> **WHAT THIS TASK INVOLVES**
Omit pictures and quote the listing below line by line, from its start through the line that holds "wallring('dull steel ladle".

+++++

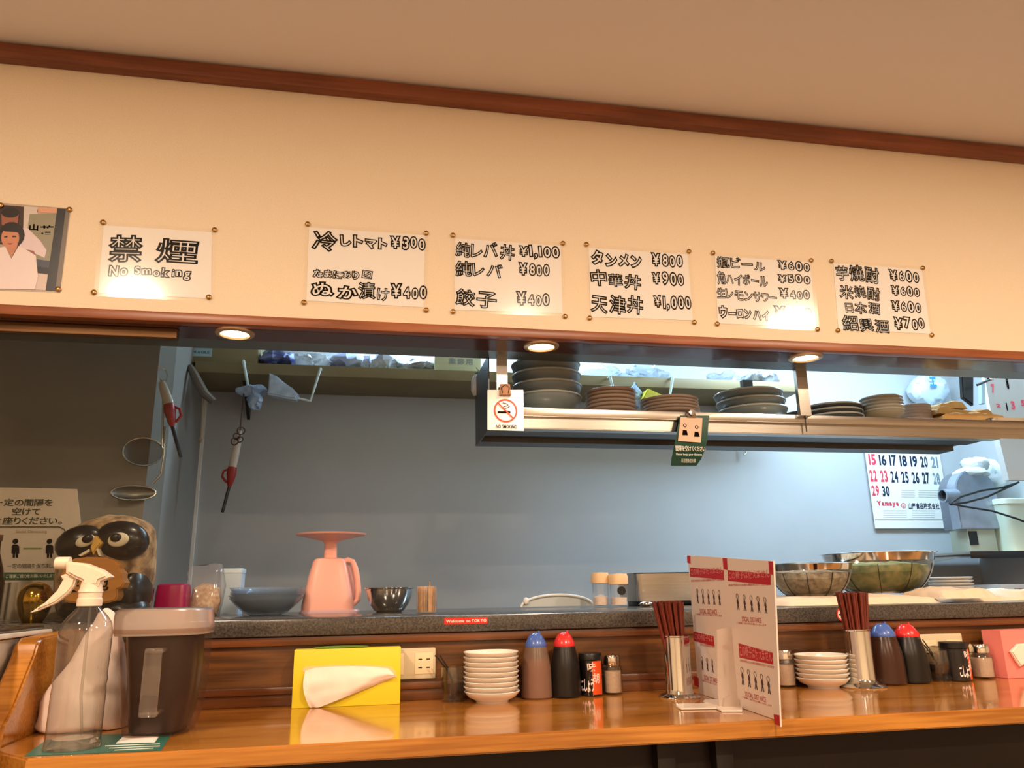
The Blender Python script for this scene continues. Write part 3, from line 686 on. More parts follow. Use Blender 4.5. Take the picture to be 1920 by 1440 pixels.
G().tube(p, .002, 6).obj('hook_ring', M_chrome, t)
# ladles hanging on the side wall behind the glass
def wallring(label, name, c, rx, ry, Y, hpts, m, fill):
    t = thing(name, label, 'ladle', at(c[0], c[1], Y))
    pts = [at(c[0]+rx*math.cos(a)+0, c[1]+ry*math.sin(a), Y+.03*math.cos(a)) for a in [2*PI*k/28 for k in range(28)]]
    G().tube(pts, .003, 8, closed=True).obj('rim', m, t)
    G().tube([at(x, y, Y) for x, y in hpts], .0035, 8).obj('handle', m, t)
    cc = at(c[0], c[1], Y); vs = [at(c[0], c[1]+ry*.3, Y+.03)]+pts
    fs = [(0, 1+i, 1+(i+1) % 28) for i in range(28)]
    G().add(vs, fs).obj('mesh_bowl', fill, t)
wallring('round wire skimmer with a thin rim hanging on the side wall behind the glass', 'wire_skimmer', (268, 847), 38, 26, 2.6, [(304, 836), (305, 790), (306, 748)], M_steel, clear('fine_wire_mesh', tint=(190, 188, 184), milky=.12, milk=(140, 140, 140), rough=.4))
wallring('dull steel ladle with a slanted bowl hanging low on the side wall', 'soup_ladle', (250, 924), 42, 14, 2.6, [(285, 908), (302, 890), (308, 850), (309, 800)], M_steel, mat('ladle_bowl', (120, 116, 108), .35, metal=.8))

# calendar
YC = 3.385
pts = [at(x, y, YC) for x, y in [(1620, 805), (1760, 811), (1780, 994), (1637, 987)]]
x0 = (pts[0].x+pts[3].x)/2; x1 = (pts[1].x+pts[2].x)/2; zb = (pts[2].z+pts[3].z)/2
t = thing('wall_calendar', 'large white wall calendar with red Sundays on the rear wall below the dish shelf', 'calendar', ((x0+x1)/2, YC, zb))
CF = Frame((x0, YC, zb), (1, 0, 0), (0, 0, 1)); CWd = x1-x0
G().box(x0, x1, YC, YC+.004, zb, EYE+.235*YC).obj('paper', M_white, t)
M_cred = mat('calendar_red', (214, 60, 84), .5); M_cblue = mat('calendar_navy', (18, 34, 62), .5); M_cgrey = mat('calendar_grey', (120, 140, 150), .5)
rows = [(8, 1627, 1762, 815, 835, 5), (15, 1626, 1762, 851, 872, 5), (22, 1628, 1766, 881, 903, 4), (29, 1632, 1769, 910, 930, 4)]
for n0, xa, xb, ya, yb, _ in rows:
    for k in range(7):
        n = n0+k
        if n > 30: break
        u0, v1 = CF.px(xa+(xb-xa)*k/7+1, ya+k*.9); u1, v0 = CF.px(xa+(xb-xa)*(k+1)/7-2.2, yb+k*.9)
        mm = M_cred if (k == 0 or n == 23) else (M_cgrey if k == 6 else M_cblue)
        if n < 10: u0 += (u1-u0)*.5
        write(str(n), CF, (u0, v0, u1, v1), mm, t, 'numeral', bold=.035)
u0, v0 = CF.px(1645, 951); u1, v1 = CF.px(1684, 939); write('Yamaya', CF, (u0, v0, u1, v1), M_cred, t, bold=.05)
u, v = CF.px(1694, 948); G().lathe([(.0105, -.0005), (.013, -.0005), (.013, 0), (.0105, 0), (.0105, -.0005)], 24, CF.p(u, v, .0006), 'y').obj('round_mark', M_cred, t)
write('山', CF, (u-.006, v-.006, u+.006, v+.006), M_cred, t, bold=.03)
u0, v0 = CF.px(1704, 955); u1, v1 = CF.px(1760, 943); write('山屋食品株式会社', CF, (u0, v0, u1, v1), M_cblue, t, bold=.02)
g = G()
for i, y in enumerate([958, 962, 966, 970]):
    for a, b in ((1656, 1700), (1710, 1752)):
        u0, v0 = CF.px(a, y); u1, _ = CF.px(b, y); g.box(x0+u0, x0+u1, YC-.0008, YC, zb+v0, zb+v0+.0014)
for y in (920, 924, 928, 932): 
    for a, b in ((1690, 1715), (1722, 1762)):
        u0, v0 = CF.px(a, y); u1, _ = CF.px(b, y); g.box(x0+u0, x0+u1, YC-.0008, YC, zb+v0, zb+v0+.0012)
g.obj('fine_print', M_cgrey, t)
u0, v0 = CF.px(1640, 974); G().box(x0+.004, x1-.004, YC-.0014, YC, zb+v0-.003, zb+v0).obj('bottom_fold', M_cgrey, t)
# hook seen on rear wall
o = G().tube([at(1392, 838, 3.38), at(1398, 842, 3.37), at(1399, 850, 3.37), at(1395, 852, 3.37)], .005, 8).obj('wall_hook', M_chrome, origin=at(1396, 850, 3.38)); tag(o, 'small chrome hook on the rear wall left of the calendar', 'hook')
# blue lettering bag at the upper right
bag('plastic_bag', 'white shopping bag with blue letters high at the right end of the kitchen', 1716, 696, 1798, 756, 3.27, .13, mat('shopping_bag', (196, 212, 224), .35), 21, .012)
sbag = bpy.data.objects[[o.name for o in COL.objects if o.get('label', '').startswith('white shopping bag')][0]]
fr = Frame((at(1748, 745, 3.262).x, 3.262, at(1748, 745, 3.262).z), (1, 0, 0), (0, 0, 1))
u0, v1 = fr.px(1741, 706); u1, v0 = fr.px(1757, 726); write('エ', fr, (u0, v0, u1, v1), mat('sky_blue_print', (50, 130, 196), .5), sbag, bold=.05)

def pw_(px, py, Y, k): return at(px+k, py, Y).x-at(px, py, Y).x
# -------- right end of the kitchen: wall shelf with machine
WX = KX1
sz_ = at(1850, 1036, 3.1).z
t = thing('machine_shelf', 'grey steel wall shelf carrying the vegetable slicer at the right edge', 'shelf', (2.85, 3.1, sz_))
sx0 = at(1803, 1036, 3.0).x
G().box(sx0, WX-.001, 2.95, 3.38, sz_-.012, sz_, .002).obj('shelf_board', M_steel, t)
G().box(sx0, WX-.001, 2.948, 2.952, sz_-.03, sz_, .001).obj('front_edge', M_steeld, t)
G().prism([(sx0, 3.0, sz_-.02), (sx0, 3.36, sz_-.02), (sx0, 3.36, sz_-.07), (sx0, 3.3, sz_-.05)], (.006, 0, 0)).obj('bracket', M_steel, t)
t = thing('vegetable_slicer', 'silver domed slicing machine with a round spout at the right edge', 'kitchen machine', (at(1840, 1010, 3.05).x, 3.08, sz_))
M_ms = mat('satin_steel', (176, 186, 200), .38, metal=.85, noise_amt=.08, scale=20)
cxm, czm = at(1826, 925, 3.05).x, at(1826, 925, 3.05).z
rm = pw_(1826, 925, 3.05, 38)
A_ = [(cxm-rm, sz_+.1)]+[(cxm-rm*math.cos(PI*i/16), czm+rm*math.sin(PI*i/16)) for i in range(17)]+[(cxm+rm, sz_+.1)]
G().prism([(x-.012, 3.02, z) for x, z in A_], (0, .06, 0), .004).obj('hopper_cover', M_ms, t)
G().prism([(x+.016, 3.085, z+.003) for x, z in A_], (0, .08, 0), .004).obj('drum', mat('satin_steel_dark', (130, 138, 150), .4, metal=.85), t)
a = at(1776, 928, 3.0)
G().lathe([(.024, 0), (.03, 0), (.03, .07), (.024, .07), (.024, 0)], 28, (a.x, 3.03, a.z), 'x').obj('spout', M_ms, t)
G().lathe([(0, .02), (.0235, .02), (.0235, .022)], 24, (a.x, 3.03, a.z), 'x').obj('spout_opening', M_black, t)
A, B = at(1806, 990, 3.05), at(1866, 1034, 3.05)
G().box(A.x, B.x, 3.03, 3.14, sz_, sz_+.105, .004).obj('housing', mat('grey_green_housing', (160, 168, 152), .45), t)
G().box(A.x+.004, A.x+.045, 3.026, 3.031, sz_+.03, sz_+.09).obj('outlet_opening', M_black, t)
a = at(1886, 1015, 2.98); b = at(1990, 945, 2.98)
t = thing('plastic_tub', 'pale cream plastic tub beside the slicing machine', 'tub', ((a.x+WX)/2, 3.05, sz_))
G().loft([(sz_, (a.x+WX)/2+.01, 3.07, (WX-a.x)/2-.02, .1), (b.z, (a.x+WX)/2, 3.07, (WX-a.x)/2-.006, .11)], 32, 6).obj('body', mat('cream_plastic', (206, 220, 200), .4), t)
G().loft([(b.z, (a.x+WX)/2, 3.07, (WX-a.x)/2-.003, .113), (b.z+.02, (a.x+WX)/2, 3.07, (WX-a.x)/2-.003, .113), (b.z+.024, (a.x+WX)/2, 3.07, (WX-a.x)/2-.01, .105)], 32, 6).obj('lid', mat('cream_plastic_lid', (220, 232, 214), .4), t)
for i, (lab, pts) in enumerate([('black cable looping above the slicing machine', [(1780, 945), (1800, 932), (1840, 920), (1880, 914), (1908, 905)]), ('black cable crossing the dome of the slicing machine', [(1782, 946), (1812, 942), (1850, 932), (1885, 916), (1910, 904)]), ('black cable running down right across the cream tub', [(1780, 944), (1810, 950), (1860, 958), (1905, 972), (1950, 990)])]):
    P_ = [at(x, y, 2.93-.004*i) for x, y in pts]; o = G().tube(P_, .0045, 8).obj('power_cable', M_black, origin=P_[0]); tag(o, lab, 'cable')
towel = mat('white_towel', (206, 212, 212), .85, bump=.4, scale=90)
for i, (q, lab) in enumerate([((1808, 872, 1872, 896), 'long rolled white towel on top of the slicing machine'), ((1826, 853, 1868, 882), 'bunched white towel heaped over the slicing machine'), ((1868, 856, 1898, 918), 'white rag drooping at the right of the towel heap')]):
    bag('towel', lab, q[0], q[1], q[2], q[3], 3.0+.02*i, .13, towel, 30+i, .012, cat='towel')
o = boxthing('wooden_box', 'olive wooden box behind the white towels', 'box', (1850, 880, 1895, 905), 3.16, .14, mat('olive_box', (130, 124, 84), .6))
o = boxthing('steel_cabinet', 'small grey steel cabinet with a dark slot at the lower right edge', 'cabinet', (1876, 1096, 1990, 1140), 2.9, .3, mat('pale_steel', (176, 172, 166), .4, metal=.3))
G().box(at(1902, 1104, 2.9).x, at(1960, 1104, 2.9).x, 2.898, 2.901, at(1902, 1110, 2.9).z, at(1902, 1103, 2.9).z).obj('slot', M_ptrim, o)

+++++

> **REPLY**
The Blender Python script for this scene continues. Write part 3, from line 686 on. More parts follow. Use Blender 4.5. Take the picture to be 1920 by 1440 pixels.
G().tube(p, .002, 6).obj('hook_ring', M_chrome, t)
# ladles hanging on the side wall behind the glass
def wallring(label, name, c, rx, ry, Y, hpts, m, fill):
    t = thing(name, label, 'ladle', at(c[0], c[1], Y))
    pts = [at(c[0]+rx*math.cos(a)+0, c[1]+ry*math.sin(a), Y+.03*math.cos(a)) for a in [2*PI*k/28 for k in range(28)]]
    G().tube(pts, .003, 8, closed=True).obj('rim', m, t)
    G().tube([at(x, y, Y) for x, y in hpts], .0035, 8).obj('handle', m, t)
    cc = at(c[0], c[1], Y); vs = [at(c[0], c[1]+ry*.3, Y+.03)]+pts
    fs = [(0, 1+i, 1+(i+1) % 28) for i in range(28)]
    G().add(vs, fs).obj('mesh_bowl', fill, t)
wallring('round wire skimmer with a thin rim hanging on the side wall behind the glass', 'wire_skimmer', (268, 847), 38, 26, 2.6, [(304, 836), (305, 790), (306, 748)], M_steel, clear('fine_wire_mesh', tint=(190, 188, 184), milky=.12, milk=(140, 140, 140), rough=.4))
wallring('dull steel ladle with a slanted bowl hanging low on the side wall', 'soup_ladle', (250, 924), 42, 14, 2.6, [(285, 908), (302, 890), (308, 850), (309, 800)], M_steel, mat('ladle_bowl', (120, 116, 108), .35, metal=.8))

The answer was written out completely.